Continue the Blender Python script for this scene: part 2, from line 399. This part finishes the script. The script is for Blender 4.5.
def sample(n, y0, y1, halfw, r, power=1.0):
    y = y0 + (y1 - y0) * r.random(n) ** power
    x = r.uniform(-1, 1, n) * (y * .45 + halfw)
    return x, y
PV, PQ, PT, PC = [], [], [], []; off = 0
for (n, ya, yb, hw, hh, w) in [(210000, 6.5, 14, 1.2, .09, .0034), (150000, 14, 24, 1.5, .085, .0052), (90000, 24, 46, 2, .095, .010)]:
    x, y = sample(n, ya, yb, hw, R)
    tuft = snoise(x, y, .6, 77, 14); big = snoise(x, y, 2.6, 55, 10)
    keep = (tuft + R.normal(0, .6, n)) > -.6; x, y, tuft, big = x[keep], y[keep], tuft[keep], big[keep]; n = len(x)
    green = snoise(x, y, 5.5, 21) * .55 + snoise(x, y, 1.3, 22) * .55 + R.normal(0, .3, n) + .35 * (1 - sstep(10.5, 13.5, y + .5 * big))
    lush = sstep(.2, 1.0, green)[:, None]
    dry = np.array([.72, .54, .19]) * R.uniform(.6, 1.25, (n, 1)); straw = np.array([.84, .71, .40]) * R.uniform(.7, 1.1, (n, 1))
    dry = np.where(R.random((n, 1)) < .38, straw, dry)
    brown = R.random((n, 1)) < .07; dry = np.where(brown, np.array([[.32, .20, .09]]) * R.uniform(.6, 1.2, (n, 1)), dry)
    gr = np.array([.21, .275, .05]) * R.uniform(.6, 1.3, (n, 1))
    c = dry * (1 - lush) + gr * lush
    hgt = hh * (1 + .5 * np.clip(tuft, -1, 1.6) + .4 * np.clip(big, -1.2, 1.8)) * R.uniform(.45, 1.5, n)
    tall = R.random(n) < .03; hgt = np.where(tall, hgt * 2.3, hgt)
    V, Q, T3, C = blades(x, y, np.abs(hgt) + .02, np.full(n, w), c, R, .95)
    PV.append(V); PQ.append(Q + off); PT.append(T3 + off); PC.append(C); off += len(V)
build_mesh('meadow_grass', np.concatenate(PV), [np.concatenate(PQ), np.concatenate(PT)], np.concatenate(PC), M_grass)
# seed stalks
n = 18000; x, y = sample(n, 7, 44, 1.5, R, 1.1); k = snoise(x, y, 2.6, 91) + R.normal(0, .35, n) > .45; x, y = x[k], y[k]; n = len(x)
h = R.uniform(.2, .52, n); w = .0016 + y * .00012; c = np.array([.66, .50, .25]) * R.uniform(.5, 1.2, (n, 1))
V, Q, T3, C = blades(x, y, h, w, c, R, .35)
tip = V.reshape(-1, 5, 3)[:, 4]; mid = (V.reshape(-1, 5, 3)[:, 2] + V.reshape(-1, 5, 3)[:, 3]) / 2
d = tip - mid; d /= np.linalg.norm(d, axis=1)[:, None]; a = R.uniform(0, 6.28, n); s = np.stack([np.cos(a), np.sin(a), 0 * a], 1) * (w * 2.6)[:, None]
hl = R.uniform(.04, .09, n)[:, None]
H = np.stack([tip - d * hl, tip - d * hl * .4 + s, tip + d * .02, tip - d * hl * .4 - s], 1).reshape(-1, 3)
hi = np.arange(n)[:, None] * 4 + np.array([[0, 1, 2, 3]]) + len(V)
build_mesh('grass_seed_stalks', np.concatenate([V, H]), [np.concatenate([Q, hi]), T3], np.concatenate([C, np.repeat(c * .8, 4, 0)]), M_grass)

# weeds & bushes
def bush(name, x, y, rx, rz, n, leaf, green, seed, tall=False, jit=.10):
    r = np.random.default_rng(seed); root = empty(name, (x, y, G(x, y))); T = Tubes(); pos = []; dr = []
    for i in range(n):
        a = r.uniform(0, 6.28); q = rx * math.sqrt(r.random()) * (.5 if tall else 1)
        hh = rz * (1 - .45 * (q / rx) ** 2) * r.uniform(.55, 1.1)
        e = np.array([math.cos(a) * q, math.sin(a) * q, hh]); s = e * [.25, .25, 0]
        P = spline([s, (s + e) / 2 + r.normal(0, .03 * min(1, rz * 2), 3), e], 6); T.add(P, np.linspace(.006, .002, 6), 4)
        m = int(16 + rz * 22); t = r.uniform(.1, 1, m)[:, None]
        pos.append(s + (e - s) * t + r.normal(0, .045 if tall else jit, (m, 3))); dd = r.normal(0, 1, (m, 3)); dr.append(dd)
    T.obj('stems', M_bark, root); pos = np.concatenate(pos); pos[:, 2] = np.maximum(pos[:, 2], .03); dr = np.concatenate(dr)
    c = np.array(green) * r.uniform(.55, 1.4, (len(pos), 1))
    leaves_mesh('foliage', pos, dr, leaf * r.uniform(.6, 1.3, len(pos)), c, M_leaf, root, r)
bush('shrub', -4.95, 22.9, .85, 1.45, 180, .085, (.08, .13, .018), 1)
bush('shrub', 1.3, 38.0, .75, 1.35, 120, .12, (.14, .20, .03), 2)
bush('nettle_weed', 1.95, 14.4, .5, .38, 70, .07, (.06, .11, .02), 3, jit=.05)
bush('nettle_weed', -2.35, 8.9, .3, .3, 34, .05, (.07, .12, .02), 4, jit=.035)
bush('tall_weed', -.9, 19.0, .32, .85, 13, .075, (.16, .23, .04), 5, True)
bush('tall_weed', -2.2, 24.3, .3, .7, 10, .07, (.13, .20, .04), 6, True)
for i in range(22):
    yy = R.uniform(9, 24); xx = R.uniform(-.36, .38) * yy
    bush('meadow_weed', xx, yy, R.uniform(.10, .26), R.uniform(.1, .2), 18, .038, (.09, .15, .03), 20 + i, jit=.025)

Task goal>
All of the data must be returned exactly.

Full output>
Continue the Blender Python script for this scene: part 2, from line 399. This part finishes the script. The script is for Blender 4.5.
def sample(n, y0, y1, halfw, r, power=1.0):
    y = y0 + (y1 - y0) * r.random(n) ** power
    x = r.uniform(-1, 1, n) * (y * .45 + halfw)
    return x, y
PV, PQ, PT, PC = [], [], [], []; off = 0
for (n, ya, yb, hw, hh, w) in [(210000, 6.5, 14, 1.2, .09, .0034), (150000, 14, 24, 1.5, .085, .0052), (90000, 24, 46, 2, .095, .010)]:
    x, y = sample(n, ya, yb, hw, R)
    tuft = snoise(x, y, .6, 77, 14); big = snoise(x, y, 2.6, 55, 10)
    keep = (tuft + R.normal(0, .6, n)) > -.6; x, y, tuft, big = x[keep], y[keep], tuft[keep], big[keep]; n = len(x)
    green = snoise(x, y, 5.5, 21) * .55 + snoise(x, y, 1.3, 22) * .55 + R.normal(0, .3, n) + .35 * (1 - sstep(10.5, 13.5, y + .5 * big))
    lush = sstep(.2, 1.0, green)[:, None]
    dry = np.array([.72, .54, .19]) * R.uniform(.6, 1.25, (n, 1)); straw = np.array([.84, .71, .40]) * R.uniform(.7, 1.1, (n, 1))
    dry = np.where(R.random((n, 1)) < .38, straw, dry)
    brown = R.random((n, 1)) < .07; dry = np.where(brown, np.array([[.32, .20, .09]]) * R.uniform(.6, 1.2, (n, 1)), dry)
    gr = np.array([.21, .275, .05]) * R.uniform(.6, 1.3, (n, 1))
    c = dry * (1 - lush) + gr * lush
    hgt = hh * (1 + .5 * np.clip(tuft, -1, 1.6) + .4 * np.clip(big, -1.2, 1.8)) * R.uniform(.45, 1.5, n)
    tall = R.random(n) < .03; hgt = np.where(tall, hgt * 2.3, hgt)
    V, Q, T3, C = blades(x, y, np.abs(hgt) + .02, np.full(n, w), c, R, .95)
    PV.append(V); PQ.append(Q + off); PT.append(T3 + off); PC.append(C); off += len(V)
build_mesh('meadow_grass', np.concatenate(PV), [np.concatenate(PQ), np.concatenate(PT)], np.concatenate(PC), M_grass)
# seed stalks
n = 18000; x, y = sample(n, 7, 44, 1.5, R, 1.1); k = snoise(x, y, 2.6, 91) + R.normal(0, .35, n) > .45; x, y = x[k], y[k]; n = len(x)
h = R.uniform(.2, .52, n); w = .0016 + y * .00012; c = np.array([.66, .50, .25]) * R.uniform(.5, 1.2, (n, 1))
V, Q, T3, C = blades(x, y, h, w, c, R, .35)
tip = V.reshape(-1, 5, 3)[:, 4]; mid = (V.reshape(-1, 5, 3)[:, 2] + V.reshape(-1, 5, 3)[:, 3]) / 2
d = tip - mid; d /= np.linalg.norm(d, axis=1)[:, None]; a = R.uniform(0, 6.28, n); s = np.stack([np.cos(a), np.sin(a), 0 * a], 1) * (w * 2.6)[:, None]
hl = R.uniform(.04, .09, n)[:, None]
H = np.stack([tip - d * hl, tip - d * hl * .4 + s, tip + d * .02, tip - d * hl * .4 - s], 1).reshape(-1, 3)
hi = np.arange(n)[:, None] * 4 + np.array([[0, 1, 2, 3]]) + len(V)
build_mesh('grass_seed_stalks', np.concatenate([V, H]), [np.concatenate([Q, hi]), T3], np.concatenate([C, np.repeat(c * .8, 4, 0)]), M_grass)

# weeds & bushes
def bush(name, x, y, rx, rz, n, leaf, green, seed, tall=False, jit=.10):
    r = np.random.default_rng(seed); root = empty(name, (x, y, G(x, y))); T = Tubes(); pos = []; dr = []
    for i in range(n):
        a = r.uniform(0, 6.28); q = rx * math.sqrt(r.random()) * (.5 if tall else 1)
        hh = rz * (1 - .45 * (q / rx) ** 2) * r.uniform(.55, 1.1)
        e = np.array([math.cos(a) * q, math.sin(a) * q, hh]); s = e * [.25, .25, 0]
        P = spline([s, (s + e) / 2 + r.normal(0, .03 * min(1, rz * 2), 3), e], 6); T.add(P, np.linspace(.006, .002, 6), 4)
        m = int(16 + rz * 22); t = r.uniform(.1, 1, m)[:, None]
        pos.append(s + (e - s) * t + r.normal(0, .045 if tall else jit, (m, 3))); dd = r.normal(0, 1, (m, 3)); dr.append(dd)
    T.obj('stems', M_bark, root); pos = np.concatenate(pos); pos[:, 2] = np.maximum(pos[:, 2], .03); dr = np.concatenate(dr)
    c = np.array(green) * r.uniform(.55, 1.4, (len(pos), 1))
    leaves_mesh('foliage', pos, dr, leaf * r.uniform(.6, 1.3, len(pos)), c, M_leaf, root, r)
bush('shrub', -4.95, 22.9, .85, 1.45, 180, .085, (.08, .13, .018), 1)
bush('shrub', 1.3, 38.0, .75, 1.35, 120, .12, (.14, .20, .03), 2)
bush('nettle_weed', 1.95, 14.4, .5, .38, 70, .07, (.06, .11, .02), 3, jit=.05)
bush('nettle_weed', -2.35, 8.9, .3, .3, 34, .05, (.07, .12, .02), 4, jit=.035)
bush('tall_weed', -.9, 19.0, .32, .85, 13, .075, (.16, .23, .04), 5, True)
bush('tall_weed', -2.2, 24.3, .3, .7, 10, .07, (.13, .20, .04), 6, True)
for i in range(22):
    yy = R.uniform(9, 24); xx = R.uniform(-.36, .38) * yy
    bush('meadow_weed', xx, yy, R.uniform(.10, .26), R.uniform(.1, .2), 18, .038, (.09, .15, .03), 20 + i, jit=.025)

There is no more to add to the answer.